Joined a local river cleanup and found 47 tires in one morning

I went with a group from my town down to the Brazos River last Saturday. We were only supposed to pick up trash along the bank for a few hours. But someone spotted a tire half buried in the mud and then we just kept finding more. By the end we had pulled out 47 tires plus a bunch of plastic bottles and a weird old shopping cart. It felt really good to do something concrete but also kind of depressing that it was even there in the first place. Has anyone else done a cleanup like this and found way more than you expected?
4 comments

Log in to join the discussion

Log In
4 Comments
miller.rowan
Whoa, that's wild.
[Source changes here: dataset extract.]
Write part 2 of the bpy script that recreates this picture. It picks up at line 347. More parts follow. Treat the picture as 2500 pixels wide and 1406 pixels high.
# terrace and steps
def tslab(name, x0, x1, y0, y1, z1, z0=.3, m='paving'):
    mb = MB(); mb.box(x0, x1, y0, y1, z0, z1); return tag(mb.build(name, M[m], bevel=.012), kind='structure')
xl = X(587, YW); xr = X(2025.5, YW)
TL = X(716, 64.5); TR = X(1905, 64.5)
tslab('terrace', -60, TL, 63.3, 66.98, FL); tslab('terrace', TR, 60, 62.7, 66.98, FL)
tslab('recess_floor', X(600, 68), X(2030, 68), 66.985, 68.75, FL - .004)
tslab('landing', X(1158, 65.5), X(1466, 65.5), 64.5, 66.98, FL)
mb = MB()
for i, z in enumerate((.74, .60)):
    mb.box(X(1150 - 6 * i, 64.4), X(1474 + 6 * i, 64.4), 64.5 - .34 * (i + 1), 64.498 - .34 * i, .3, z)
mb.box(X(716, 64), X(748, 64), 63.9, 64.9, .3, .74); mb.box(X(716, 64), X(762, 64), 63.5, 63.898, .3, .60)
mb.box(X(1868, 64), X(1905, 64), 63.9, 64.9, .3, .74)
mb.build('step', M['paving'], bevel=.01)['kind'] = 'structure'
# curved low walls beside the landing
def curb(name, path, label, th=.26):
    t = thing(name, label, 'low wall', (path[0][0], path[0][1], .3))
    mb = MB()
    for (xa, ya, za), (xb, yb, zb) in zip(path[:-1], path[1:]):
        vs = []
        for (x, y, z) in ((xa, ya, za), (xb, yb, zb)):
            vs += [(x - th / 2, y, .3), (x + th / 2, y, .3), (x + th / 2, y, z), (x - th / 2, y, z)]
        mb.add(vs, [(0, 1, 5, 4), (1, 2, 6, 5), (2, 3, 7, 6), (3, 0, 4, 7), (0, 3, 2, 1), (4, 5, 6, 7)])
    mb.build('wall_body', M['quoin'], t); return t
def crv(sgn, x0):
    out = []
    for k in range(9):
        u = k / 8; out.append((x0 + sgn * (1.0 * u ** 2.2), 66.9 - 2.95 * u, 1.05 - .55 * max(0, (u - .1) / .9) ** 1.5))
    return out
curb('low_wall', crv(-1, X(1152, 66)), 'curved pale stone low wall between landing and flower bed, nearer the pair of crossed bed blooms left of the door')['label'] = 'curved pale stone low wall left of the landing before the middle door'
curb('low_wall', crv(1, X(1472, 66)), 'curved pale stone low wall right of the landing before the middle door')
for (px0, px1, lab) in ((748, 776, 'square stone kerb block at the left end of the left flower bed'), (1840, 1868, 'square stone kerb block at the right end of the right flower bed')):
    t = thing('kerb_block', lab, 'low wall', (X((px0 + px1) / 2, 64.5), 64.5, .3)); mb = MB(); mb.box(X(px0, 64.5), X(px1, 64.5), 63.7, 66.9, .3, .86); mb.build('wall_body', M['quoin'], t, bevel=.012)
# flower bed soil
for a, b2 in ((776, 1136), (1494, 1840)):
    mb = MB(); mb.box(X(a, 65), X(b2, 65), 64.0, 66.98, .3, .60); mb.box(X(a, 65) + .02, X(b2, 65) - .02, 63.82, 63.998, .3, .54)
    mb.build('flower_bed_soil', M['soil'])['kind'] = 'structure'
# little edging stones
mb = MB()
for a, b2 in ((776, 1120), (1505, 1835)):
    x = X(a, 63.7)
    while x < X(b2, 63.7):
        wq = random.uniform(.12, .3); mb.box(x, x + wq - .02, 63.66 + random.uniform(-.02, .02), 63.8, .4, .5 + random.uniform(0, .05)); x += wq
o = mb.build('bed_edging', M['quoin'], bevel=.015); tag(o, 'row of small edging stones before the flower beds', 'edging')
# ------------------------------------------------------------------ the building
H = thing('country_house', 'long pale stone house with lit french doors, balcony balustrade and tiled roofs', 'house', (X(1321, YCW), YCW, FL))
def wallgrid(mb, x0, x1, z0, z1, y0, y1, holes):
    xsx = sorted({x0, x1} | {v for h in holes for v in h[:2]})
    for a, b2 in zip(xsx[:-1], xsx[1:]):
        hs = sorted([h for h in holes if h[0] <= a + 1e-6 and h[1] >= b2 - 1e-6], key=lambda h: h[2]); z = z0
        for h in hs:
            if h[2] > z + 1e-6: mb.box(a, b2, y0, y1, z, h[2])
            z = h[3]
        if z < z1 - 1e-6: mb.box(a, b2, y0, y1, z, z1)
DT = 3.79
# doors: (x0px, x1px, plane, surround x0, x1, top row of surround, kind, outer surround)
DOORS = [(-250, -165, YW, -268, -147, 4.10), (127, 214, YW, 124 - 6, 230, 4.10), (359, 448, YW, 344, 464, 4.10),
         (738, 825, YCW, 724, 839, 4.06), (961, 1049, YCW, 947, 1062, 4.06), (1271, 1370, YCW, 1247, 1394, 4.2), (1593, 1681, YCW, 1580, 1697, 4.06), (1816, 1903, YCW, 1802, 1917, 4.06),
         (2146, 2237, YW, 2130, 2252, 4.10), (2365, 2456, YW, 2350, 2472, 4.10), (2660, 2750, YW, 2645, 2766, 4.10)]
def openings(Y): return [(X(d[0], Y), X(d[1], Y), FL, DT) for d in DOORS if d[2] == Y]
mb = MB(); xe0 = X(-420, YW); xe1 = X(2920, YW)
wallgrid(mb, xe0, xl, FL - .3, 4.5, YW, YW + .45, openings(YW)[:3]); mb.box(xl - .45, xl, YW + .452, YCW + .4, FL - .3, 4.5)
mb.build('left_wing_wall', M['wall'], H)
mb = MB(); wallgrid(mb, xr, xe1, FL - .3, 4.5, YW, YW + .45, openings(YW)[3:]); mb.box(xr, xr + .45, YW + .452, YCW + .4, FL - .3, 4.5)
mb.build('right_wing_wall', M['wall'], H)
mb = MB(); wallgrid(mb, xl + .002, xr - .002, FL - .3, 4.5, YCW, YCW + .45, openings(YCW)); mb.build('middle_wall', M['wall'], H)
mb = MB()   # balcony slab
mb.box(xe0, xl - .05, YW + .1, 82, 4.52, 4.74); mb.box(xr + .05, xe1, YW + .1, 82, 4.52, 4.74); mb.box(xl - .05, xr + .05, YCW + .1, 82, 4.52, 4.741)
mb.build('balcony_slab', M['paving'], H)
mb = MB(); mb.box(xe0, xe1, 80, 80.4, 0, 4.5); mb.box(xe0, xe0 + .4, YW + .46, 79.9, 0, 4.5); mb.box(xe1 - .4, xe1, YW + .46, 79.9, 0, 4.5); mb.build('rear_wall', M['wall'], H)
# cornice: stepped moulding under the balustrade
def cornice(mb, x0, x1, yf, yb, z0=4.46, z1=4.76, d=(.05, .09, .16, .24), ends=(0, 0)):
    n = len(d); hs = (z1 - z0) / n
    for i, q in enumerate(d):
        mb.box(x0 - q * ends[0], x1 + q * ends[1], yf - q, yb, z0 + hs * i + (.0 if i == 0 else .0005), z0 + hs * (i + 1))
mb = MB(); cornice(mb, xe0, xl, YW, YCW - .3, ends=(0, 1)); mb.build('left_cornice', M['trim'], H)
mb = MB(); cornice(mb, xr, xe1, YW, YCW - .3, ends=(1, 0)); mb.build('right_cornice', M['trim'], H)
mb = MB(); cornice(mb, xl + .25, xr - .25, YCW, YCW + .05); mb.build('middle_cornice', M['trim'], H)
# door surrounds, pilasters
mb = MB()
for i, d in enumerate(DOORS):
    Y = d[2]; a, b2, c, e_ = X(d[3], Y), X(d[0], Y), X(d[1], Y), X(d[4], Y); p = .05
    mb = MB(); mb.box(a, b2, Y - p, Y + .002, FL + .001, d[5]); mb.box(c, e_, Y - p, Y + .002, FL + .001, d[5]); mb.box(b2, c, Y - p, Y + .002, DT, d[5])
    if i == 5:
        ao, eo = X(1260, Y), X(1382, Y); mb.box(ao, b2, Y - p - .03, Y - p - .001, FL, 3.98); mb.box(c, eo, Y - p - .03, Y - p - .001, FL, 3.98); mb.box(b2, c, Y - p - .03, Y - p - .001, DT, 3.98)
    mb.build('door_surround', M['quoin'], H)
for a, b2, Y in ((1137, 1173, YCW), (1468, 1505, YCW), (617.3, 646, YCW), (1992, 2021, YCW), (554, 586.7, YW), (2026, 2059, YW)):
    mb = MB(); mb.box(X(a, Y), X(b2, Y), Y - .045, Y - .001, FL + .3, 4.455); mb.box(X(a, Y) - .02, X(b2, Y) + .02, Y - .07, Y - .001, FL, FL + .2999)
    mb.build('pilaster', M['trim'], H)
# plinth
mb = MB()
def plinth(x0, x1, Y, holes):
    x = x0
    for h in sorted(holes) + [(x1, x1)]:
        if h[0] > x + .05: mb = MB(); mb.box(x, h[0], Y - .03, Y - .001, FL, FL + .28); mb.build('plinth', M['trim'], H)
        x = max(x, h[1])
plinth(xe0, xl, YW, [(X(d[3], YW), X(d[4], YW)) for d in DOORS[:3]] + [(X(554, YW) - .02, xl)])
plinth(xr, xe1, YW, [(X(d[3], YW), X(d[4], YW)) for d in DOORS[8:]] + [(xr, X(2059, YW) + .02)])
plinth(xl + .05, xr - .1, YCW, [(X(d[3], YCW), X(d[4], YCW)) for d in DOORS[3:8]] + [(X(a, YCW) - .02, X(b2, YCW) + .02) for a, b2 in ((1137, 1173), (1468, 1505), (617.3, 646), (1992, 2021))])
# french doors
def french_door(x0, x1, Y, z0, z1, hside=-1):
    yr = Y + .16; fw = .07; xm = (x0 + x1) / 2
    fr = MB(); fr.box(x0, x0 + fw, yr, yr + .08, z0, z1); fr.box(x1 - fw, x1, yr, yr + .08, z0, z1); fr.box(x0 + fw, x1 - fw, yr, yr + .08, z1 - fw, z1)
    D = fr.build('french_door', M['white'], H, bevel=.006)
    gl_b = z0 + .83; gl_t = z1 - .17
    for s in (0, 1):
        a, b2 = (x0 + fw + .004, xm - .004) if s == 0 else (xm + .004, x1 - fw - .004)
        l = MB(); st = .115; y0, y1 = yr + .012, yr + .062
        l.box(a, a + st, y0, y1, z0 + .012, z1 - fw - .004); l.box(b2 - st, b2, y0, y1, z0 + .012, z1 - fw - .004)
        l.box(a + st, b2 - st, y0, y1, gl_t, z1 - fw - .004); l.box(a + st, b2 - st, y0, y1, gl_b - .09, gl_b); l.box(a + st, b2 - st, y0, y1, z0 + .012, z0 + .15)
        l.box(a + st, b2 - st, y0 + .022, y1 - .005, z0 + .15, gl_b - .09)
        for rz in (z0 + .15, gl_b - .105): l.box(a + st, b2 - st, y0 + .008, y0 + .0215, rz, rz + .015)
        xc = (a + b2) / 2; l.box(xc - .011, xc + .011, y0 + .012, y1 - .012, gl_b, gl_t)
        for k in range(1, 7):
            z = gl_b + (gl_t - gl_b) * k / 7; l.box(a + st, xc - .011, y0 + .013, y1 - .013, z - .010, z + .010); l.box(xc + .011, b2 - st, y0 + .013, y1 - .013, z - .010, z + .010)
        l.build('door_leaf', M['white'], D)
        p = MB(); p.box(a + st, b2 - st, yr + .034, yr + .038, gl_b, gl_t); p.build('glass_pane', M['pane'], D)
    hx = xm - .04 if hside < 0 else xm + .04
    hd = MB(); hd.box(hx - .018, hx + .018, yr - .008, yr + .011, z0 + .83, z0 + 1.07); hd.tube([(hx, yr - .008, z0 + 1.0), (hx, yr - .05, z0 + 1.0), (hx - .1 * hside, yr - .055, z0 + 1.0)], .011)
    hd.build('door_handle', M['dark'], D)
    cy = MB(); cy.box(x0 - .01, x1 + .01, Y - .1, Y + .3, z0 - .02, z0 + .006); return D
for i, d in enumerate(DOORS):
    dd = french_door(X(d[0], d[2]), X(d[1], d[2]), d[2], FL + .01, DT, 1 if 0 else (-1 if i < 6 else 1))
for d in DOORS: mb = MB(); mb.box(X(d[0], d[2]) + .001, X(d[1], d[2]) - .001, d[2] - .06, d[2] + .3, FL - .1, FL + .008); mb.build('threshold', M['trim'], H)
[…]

I mean, I read something recently about how tires are a huge problem in rivers because they trap sediment and mess up the flow for fish and bugs. 47 in just a few hours is insane, but it's also kind of cool you all made that much of a dent. I heard one group in Ohio pulled like 200 out of a single bend in the river last year. It's got to feel good to see the pile, even if it's a bummer to think about how it got there.
7
diana512
diana5121mo ago
Ha, yeah that Ohio group is nuts. But you know what nobody talks about is how those tires can actually become artificial reefs for invasive species like zebra mussels. They latch onto the rubber and then spread everywhere downstream. It's like we're accidentally building highways for the things we don't want.
0
riley_wood84
Whoa wait, "highways for the things we don't want" is such a good way to put it. I never even thought about that part with the tires and the mussels. Honestly I always just saw them as trash, not like... accidental transport systems for invasive stuff. That's kind of scary when you think about how much rubber is just sitting in rivers all over the place. Makes you wonder how many other problems we haven't even noticed yet.
7
sage_green
sage_green1mo ago
Hang on, is this really as big a deal as everyone's making it? Zebra mussels are already all over the place, like, in every lake and river east of the Mississippi. A few tires might help them move a couple hundred feet faster, but they're already hitching rides on boats and in bilge water anyway. Feels like we're looking for a boogeyman when the real problem is just, you know, people not cleaning their shit off their hulls. I'd rather focus on the actual trash than worry about whether a tire is giving a mussel a shortcut it didn't need.